Omit any picture, and return the remaining data exactly as written.

--

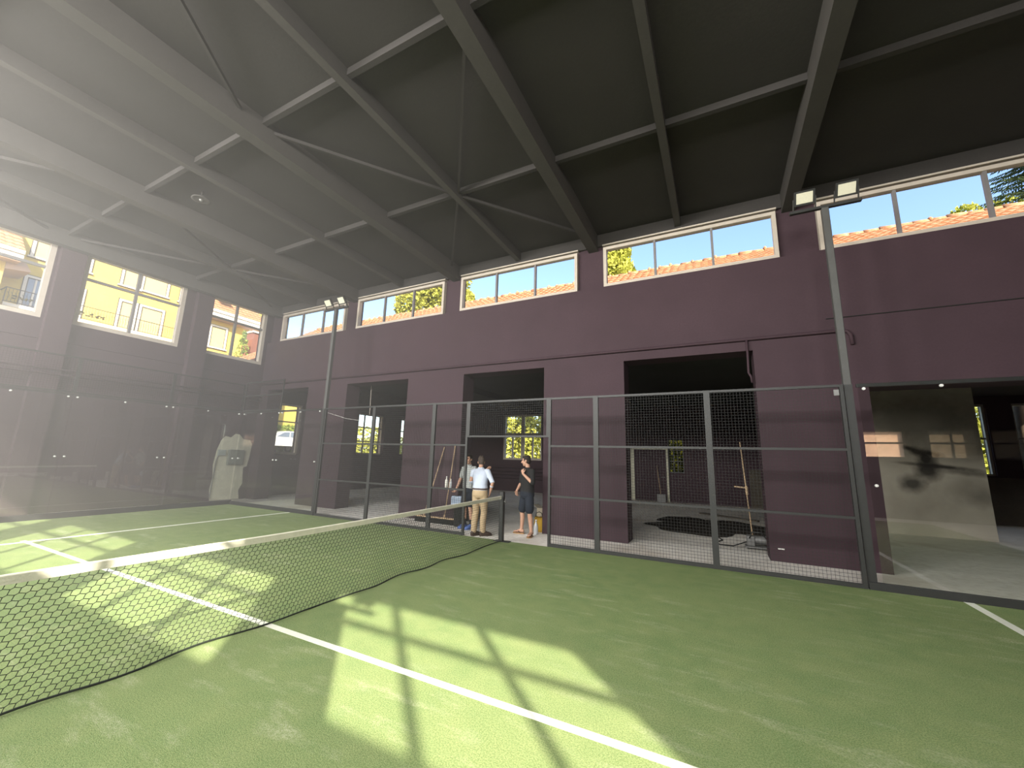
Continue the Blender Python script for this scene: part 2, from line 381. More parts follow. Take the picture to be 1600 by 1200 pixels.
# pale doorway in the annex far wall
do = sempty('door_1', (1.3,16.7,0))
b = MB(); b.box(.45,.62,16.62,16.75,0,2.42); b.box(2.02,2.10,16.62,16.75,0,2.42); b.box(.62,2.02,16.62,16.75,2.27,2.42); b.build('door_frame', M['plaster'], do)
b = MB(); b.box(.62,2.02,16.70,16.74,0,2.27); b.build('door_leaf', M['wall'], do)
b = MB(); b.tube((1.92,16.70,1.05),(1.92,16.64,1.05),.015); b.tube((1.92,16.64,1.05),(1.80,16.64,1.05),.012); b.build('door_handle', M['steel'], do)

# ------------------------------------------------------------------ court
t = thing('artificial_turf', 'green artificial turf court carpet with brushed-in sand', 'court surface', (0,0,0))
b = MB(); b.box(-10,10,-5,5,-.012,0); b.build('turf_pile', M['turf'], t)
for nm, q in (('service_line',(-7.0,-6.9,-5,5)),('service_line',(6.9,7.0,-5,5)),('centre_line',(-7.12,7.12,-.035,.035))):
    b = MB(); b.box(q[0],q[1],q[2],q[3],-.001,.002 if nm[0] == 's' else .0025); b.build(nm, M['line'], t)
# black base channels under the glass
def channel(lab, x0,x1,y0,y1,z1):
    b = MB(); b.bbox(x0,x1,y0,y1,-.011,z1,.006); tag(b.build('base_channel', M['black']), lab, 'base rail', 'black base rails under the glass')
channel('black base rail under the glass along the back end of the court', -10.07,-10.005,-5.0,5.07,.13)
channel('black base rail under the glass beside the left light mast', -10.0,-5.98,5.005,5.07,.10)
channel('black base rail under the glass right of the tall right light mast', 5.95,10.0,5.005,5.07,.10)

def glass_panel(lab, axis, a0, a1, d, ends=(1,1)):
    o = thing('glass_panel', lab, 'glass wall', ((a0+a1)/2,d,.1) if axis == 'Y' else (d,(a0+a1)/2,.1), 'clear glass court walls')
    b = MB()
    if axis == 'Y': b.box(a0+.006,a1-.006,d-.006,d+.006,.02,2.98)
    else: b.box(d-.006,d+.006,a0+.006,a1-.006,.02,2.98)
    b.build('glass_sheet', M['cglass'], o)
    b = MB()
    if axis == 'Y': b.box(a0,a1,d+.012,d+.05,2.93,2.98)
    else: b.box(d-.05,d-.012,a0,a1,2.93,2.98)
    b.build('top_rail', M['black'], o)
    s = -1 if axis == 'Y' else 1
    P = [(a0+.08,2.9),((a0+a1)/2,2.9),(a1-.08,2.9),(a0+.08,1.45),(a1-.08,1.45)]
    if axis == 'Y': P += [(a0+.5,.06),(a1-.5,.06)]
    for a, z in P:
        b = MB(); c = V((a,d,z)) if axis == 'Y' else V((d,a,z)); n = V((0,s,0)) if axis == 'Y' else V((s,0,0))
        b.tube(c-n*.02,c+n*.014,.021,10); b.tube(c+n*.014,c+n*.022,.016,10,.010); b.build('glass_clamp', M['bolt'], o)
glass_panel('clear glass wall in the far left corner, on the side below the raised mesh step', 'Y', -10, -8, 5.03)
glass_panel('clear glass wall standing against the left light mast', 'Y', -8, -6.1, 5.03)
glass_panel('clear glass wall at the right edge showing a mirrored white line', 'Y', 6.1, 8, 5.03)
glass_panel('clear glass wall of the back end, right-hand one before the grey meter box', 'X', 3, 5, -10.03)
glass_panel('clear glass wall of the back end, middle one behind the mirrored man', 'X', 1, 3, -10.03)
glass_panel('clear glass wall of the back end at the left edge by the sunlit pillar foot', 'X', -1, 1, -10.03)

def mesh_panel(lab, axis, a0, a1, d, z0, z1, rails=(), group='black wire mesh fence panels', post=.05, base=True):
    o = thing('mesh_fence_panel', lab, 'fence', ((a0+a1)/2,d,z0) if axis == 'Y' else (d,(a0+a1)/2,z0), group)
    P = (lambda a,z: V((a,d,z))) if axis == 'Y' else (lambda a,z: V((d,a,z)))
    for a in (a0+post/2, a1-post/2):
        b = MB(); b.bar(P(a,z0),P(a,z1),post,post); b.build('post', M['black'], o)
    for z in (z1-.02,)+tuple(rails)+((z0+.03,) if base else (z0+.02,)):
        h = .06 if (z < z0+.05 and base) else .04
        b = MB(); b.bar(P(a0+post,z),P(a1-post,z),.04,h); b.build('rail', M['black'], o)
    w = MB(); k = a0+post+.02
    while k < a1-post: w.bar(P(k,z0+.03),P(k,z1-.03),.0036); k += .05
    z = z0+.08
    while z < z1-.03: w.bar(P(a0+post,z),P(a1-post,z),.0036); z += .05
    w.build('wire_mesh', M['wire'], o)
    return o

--

### Reply to the task:
Continue the Blender Python script for this scene: part 2, from line 381. More parts follow. Take the picture to be 1600 by 1200 pixels.
# pale doorway in the annex far wall
do = sempty('door_1', (1.3,16.7,0))
b = MB(); b.box(.45,.62,16.62,16.75,0,2.42); b.box(2.02,2.10,16.62,16.75,0,2.42); b.box(.62,2.02,16.62,16.75,2.27,2.42); b.build('door_frame', M['plaster'], do)
b = MB(); b.box(.62,2.02,16.70,16.74,0,2.27); b.build('door_leaf', M['wall'], do)
b = MB(); b.tube((1.92,16.70,1.05),(1.92,16.64,1.05),.015); b.tube((1.92,16.64,1.05),(1.80,16.64,1.05),.012); b.build('door_handle', M['steel'], do)

# ------------------------------------------------------------------ court
t = thing('artificial_turf', 'green artificial turf court carpet with brushed-in sand', 'court surface', (0,0,0))
b = MB(); b.box(-10,10,-5,5,-.012,0); b.build('turf_pile', M['turf'], t)
for nm, q in (('service_line',(-7.0,-6.9,-5,5)),('service_line',(6.9,7.0,-5,5)),('centre_line',(-7.12,7.12,-.035,.035))):
    b = MB(); b.box(q[0],q[1],q[2],q[3],-.001,.002 if nm[0] == 's' else .0025); b.build(nm, M['line'], t)
# black base channels under the glass
def channel(lab, x0,x1,y0,y1,z1):
    b = MB(); b.bbox(x0,x1,y0,y1,-.011,z1,.006); tag(b.build('base_channel', M['black']), lab, 'base rail', 'black base rails under the glass')
channel('black base rail under the glass along the back end of the court', -10.07,-10.005,-5.0,5.07,.13)
channel('black base rail under the glass beside the left light mast', -10.0,-5.98,5.005,5.07,.10)
channel('black base rail under the glass right of the tall right light mast', 5.95,10.0,5.005,5.07,.10)

def glass_panel(lab, axis, a0, a1, d, ends=(1,1)):
    o = thing('glass_panel', lab, 'glass wall', ((a0+a1)/2,d,.1) if axis == 'Y' else (d,(a0+a1)/2,.1), 'clear glass court walls')
    b = MB()
    if axis == 'Y': b.box(a0+.006,a1-.006,d-.006,d+.006,.02,2.98)
    else: b.box(d-.006,d+.006,a0+.006,a1-.006,.02,2.98)
    b.build('glass_sheet', M['cglass'], o)
    b = MB()
    if axis == 'Y': b.box(a0,a1,d+.012,d+.05,2.93,2.98)
    else: b.box(d-.05,d-.012,a0,a1,2.93,2.98)
    b.build('top_rail', M['black'], o)
    s = -1 if axis == 'Y' else 1
    P = [(a0+.08,2.9),((a0+a1)/2,2.9),(a1-.08,2.9),(a0+.08,1.45),(a1-.08,1.45)]
    if axis == 'Y': P += [(a0+.5,.06),(a1-.5,.06)]
    for a, z in P:
        b = MB(); c = V((a,d,z)) if axis == 'Y' else V((d,a,z)); n = V((0,s,0)) if axis == 'Y' else V((s,0,0))
        b.tube(c-n*.02,c+n*.014,.021,10); b.tube(c+n*.014,c+n*.022,.016,10,.010); b.build('glass_clamp', M['bolt'], o)
glass_panel('clear glass wall in the far left corner, on the side below the raised mesh step', 'Y', -10, -8, 5.03)
glass_panel('clear glass wall standing against the left light mast', 'Y', -8, -6.1, 5.03)
glass_panel('clear glass wall at the right edge showing a mirrored white line', 'Y', 6.1, 8, 5.03)
glass_panel('clear glass wall of the back end, right-hand one before the grey meter box', 'X', 3, 5, -10.03)
glass_panel('clear glass wall of the back end, middle one behind the mirrored man', 'X', 1, 3, -10.03)
glass_panel('clear glass wall of the back end at the left edge by the sunlit pillar foot', 'X', -1, 1, -10.03)

def mesh_panel(lab, axis, a0, a1, d, z0, z1, rails=(), group='black wire mesh fence panels', post=.05, base=True):
    o = thing('mesh_fence_panel', lab, 'fence', ((a0+a1)/2,d,z0) if axis == 'Y' else (d,(a0+a1)/2,z0), group)
    P = (lambda a,z: V((a,d,z))) if axis == 'Y' else (lambda a,z: V((d,a,z)))
    for a in (a0+post/2, a1-post/2):
        b = MB(); b.bar(P(a,z0),P(a,z1),post,post); b.build('post', M['black'], o)
    for z in (z1-.02,)+tuple(rails)+((z0+.03,) if base else (z0+.02,)):
        h = .06 if (z < z0+.05 and base) else .04
        b = MB(); b.bar(P(a0+post,z),P(a1-post,z),.04,h); b.build('rail', M['black'], o)
    w = MB(); k = a0+post+.02
    while k < a1-post: w.bar(P(k,z0+.03),P(k,z1-.03),.0036); k += .05
    z = z0+.08
    while z < z1-.03: w.bar(P(a0+post,z),P(a1-post,z),.0036); z += .05
    w.build('wire_mesh', M['wire'], o)
    return o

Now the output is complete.